I have been thinking about this but not done anything empirical about it. Here
are some thoughts: there are two ways for move ordering a) static (such as
pattern matching) and b) dynamic (killer heuristic/history heuristic as for
alpha-beta).
The problem with static move ordering that it must be really good it to be
useful, and it migh be computationally expensive if it is really good.
The problem with dynamic move ordering where the search results from
one part of
the tree is applied to a new part of the tree is the nature of UCT itself.
Alpha-beta has systematic search so when a subtree has been evaluated we can
know for sure if the move was a killer move or not. With UCT the entire
tree is
updated in an unpredictable manner, a move thats look like a killer move might
suddenly become refuted, but how would we then keep track of all places in the
tree this move has affected the move ordering?

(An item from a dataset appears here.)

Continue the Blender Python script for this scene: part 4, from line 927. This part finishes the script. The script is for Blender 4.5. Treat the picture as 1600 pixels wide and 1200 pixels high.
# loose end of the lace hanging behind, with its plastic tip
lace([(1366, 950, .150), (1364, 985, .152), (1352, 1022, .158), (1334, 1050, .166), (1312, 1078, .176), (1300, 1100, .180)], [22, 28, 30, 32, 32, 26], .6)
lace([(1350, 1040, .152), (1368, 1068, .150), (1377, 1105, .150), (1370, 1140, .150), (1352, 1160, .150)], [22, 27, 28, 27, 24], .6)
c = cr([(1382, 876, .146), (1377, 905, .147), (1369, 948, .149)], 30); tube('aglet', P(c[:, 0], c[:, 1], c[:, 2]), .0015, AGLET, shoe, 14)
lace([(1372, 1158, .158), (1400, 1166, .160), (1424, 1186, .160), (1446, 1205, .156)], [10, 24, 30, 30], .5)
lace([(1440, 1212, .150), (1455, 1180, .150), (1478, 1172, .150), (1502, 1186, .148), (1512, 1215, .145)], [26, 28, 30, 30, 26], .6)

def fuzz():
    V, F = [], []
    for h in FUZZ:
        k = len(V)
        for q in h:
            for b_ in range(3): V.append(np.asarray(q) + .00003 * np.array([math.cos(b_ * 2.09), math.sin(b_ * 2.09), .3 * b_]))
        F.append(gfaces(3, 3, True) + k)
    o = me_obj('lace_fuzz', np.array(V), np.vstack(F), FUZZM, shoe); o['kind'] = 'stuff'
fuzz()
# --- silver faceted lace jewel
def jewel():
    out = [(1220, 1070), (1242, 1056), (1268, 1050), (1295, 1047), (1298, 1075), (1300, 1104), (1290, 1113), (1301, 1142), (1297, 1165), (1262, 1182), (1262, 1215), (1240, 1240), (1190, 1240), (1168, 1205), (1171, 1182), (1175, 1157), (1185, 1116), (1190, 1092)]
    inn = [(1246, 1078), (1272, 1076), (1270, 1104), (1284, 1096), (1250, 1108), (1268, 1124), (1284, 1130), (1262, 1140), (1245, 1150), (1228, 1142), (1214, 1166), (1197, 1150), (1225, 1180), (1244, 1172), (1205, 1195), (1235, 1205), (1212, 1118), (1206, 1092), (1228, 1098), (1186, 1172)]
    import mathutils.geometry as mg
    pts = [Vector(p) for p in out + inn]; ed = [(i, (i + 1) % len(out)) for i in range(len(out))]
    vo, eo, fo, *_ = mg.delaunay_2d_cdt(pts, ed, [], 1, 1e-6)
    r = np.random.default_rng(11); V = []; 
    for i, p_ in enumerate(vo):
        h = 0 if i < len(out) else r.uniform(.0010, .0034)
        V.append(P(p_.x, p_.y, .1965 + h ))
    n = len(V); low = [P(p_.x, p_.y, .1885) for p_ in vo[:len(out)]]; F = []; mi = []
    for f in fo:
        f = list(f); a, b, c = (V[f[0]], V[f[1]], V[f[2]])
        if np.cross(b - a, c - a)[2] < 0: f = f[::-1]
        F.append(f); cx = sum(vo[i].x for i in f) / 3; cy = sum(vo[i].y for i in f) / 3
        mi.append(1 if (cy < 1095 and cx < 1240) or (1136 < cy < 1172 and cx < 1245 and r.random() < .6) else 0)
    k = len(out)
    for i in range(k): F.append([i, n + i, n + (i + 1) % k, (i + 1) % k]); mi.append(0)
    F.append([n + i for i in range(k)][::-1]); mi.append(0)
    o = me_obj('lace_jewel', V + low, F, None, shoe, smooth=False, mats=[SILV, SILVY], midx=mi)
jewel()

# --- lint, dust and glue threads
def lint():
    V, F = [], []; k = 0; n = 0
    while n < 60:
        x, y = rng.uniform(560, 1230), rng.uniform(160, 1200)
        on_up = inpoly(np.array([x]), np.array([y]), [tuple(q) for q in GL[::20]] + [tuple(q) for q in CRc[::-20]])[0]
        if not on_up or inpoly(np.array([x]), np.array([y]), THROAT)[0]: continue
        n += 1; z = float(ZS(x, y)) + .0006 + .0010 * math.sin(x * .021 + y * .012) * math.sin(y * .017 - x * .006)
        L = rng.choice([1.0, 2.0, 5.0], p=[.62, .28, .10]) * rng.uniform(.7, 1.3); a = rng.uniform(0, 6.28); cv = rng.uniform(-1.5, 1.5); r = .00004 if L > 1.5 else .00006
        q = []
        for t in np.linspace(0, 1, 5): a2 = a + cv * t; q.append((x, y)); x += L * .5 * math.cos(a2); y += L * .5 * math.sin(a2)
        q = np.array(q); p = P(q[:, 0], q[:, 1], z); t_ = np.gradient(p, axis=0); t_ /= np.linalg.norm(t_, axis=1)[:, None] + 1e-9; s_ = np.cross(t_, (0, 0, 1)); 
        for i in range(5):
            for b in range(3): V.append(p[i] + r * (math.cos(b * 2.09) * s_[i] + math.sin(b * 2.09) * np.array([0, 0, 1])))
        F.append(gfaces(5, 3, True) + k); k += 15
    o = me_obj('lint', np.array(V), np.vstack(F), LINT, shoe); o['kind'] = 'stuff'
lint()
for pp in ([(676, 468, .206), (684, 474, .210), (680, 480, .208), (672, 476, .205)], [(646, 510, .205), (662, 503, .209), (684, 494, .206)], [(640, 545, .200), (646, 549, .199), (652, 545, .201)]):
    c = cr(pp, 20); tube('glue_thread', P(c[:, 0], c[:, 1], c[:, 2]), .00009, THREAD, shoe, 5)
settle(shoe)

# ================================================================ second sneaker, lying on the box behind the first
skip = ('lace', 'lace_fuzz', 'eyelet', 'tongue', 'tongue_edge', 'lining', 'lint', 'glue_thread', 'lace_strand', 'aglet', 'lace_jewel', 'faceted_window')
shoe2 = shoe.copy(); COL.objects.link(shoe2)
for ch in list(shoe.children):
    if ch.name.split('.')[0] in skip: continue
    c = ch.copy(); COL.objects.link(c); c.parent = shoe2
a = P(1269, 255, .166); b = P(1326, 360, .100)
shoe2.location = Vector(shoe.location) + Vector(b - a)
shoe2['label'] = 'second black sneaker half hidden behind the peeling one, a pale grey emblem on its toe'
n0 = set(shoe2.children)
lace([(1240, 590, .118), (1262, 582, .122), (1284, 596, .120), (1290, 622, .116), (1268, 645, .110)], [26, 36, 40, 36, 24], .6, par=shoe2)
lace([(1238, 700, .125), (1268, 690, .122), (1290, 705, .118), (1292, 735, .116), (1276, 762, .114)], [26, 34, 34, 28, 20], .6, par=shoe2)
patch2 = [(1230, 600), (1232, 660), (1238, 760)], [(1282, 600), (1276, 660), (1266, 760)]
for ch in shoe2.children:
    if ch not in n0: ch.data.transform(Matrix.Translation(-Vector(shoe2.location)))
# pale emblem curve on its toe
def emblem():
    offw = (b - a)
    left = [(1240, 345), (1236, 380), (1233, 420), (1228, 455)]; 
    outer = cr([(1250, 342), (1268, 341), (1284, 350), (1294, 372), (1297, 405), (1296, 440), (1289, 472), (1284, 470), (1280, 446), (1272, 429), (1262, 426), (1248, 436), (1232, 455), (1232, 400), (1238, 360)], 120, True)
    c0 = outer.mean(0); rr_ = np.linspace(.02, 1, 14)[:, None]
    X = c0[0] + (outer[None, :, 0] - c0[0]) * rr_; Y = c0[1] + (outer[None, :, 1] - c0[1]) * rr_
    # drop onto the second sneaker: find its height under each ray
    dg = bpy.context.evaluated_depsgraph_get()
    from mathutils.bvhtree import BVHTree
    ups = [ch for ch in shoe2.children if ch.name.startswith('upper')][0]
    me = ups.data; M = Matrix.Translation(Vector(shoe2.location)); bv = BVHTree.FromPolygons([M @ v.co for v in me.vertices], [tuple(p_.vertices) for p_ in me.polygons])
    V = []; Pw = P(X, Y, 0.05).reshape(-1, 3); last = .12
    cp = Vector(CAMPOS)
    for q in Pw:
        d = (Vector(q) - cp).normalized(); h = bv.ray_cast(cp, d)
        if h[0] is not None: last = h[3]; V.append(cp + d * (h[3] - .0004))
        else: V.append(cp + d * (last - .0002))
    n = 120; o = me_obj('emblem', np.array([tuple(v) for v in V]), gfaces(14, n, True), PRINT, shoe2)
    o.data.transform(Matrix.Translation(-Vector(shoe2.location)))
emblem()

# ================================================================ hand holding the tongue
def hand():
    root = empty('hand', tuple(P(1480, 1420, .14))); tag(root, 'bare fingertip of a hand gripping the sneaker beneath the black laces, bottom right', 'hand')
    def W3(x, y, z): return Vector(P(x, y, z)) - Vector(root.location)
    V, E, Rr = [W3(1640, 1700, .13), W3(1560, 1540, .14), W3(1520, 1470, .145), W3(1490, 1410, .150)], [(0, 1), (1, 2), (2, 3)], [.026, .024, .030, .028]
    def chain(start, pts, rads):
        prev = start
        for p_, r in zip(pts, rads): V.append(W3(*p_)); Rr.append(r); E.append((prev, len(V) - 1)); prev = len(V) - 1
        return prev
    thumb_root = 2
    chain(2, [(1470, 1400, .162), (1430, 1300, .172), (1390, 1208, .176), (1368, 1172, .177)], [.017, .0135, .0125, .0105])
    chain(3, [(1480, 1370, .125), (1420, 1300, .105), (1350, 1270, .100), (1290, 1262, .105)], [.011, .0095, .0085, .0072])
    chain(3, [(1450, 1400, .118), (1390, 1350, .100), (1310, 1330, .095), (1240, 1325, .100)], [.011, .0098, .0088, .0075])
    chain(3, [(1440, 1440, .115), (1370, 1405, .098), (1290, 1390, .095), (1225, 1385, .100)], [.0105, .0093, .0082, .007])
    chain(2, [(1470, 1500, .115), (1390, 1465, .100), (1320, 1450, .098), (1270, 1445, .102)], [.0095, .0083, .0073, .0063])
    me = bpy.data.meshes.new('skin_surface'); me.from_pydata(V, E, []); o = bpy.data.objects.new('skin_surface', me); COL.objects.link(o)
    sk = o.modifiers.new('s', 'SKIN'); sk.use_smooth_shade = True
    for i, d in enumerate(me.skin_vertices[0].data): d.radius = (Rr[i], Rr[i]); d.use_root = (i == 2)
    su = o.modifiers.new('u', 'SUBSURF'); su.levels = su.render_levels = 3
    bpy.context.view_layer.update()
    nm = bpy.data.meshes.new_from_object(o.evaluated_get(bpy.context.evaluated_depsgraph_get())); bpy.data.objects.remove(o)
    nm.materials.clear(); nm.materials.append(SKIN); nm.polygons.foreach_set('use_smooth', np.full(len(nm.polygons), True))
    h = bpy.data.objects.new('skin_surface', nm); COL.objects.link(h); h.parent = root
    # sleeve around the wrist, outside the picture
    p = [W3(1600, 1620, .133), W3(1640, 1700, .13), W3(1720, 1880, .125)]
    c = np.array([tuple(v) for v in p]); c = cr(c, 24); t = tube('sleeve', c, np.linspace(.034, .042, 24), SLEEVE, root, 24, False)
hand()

This happens in alpha-beta too
but with iterative deepening everything all nodes are visited again in an
orderly manner where fresh killer moves are used.
Or maybe this could work only if combining UCT with some kind of alpha-beta?
I used alpha-beta with MC evaluation for Viking5. Only a few 100 simulations
where used at terminal nodes for evaluation and then UCT would not be much
different from plain MC. And since evaluation is at terminal nodes we cannot
know well how to order the moves, unless static move ordering is used.
Implicitely this is done by having improvements to the simulations.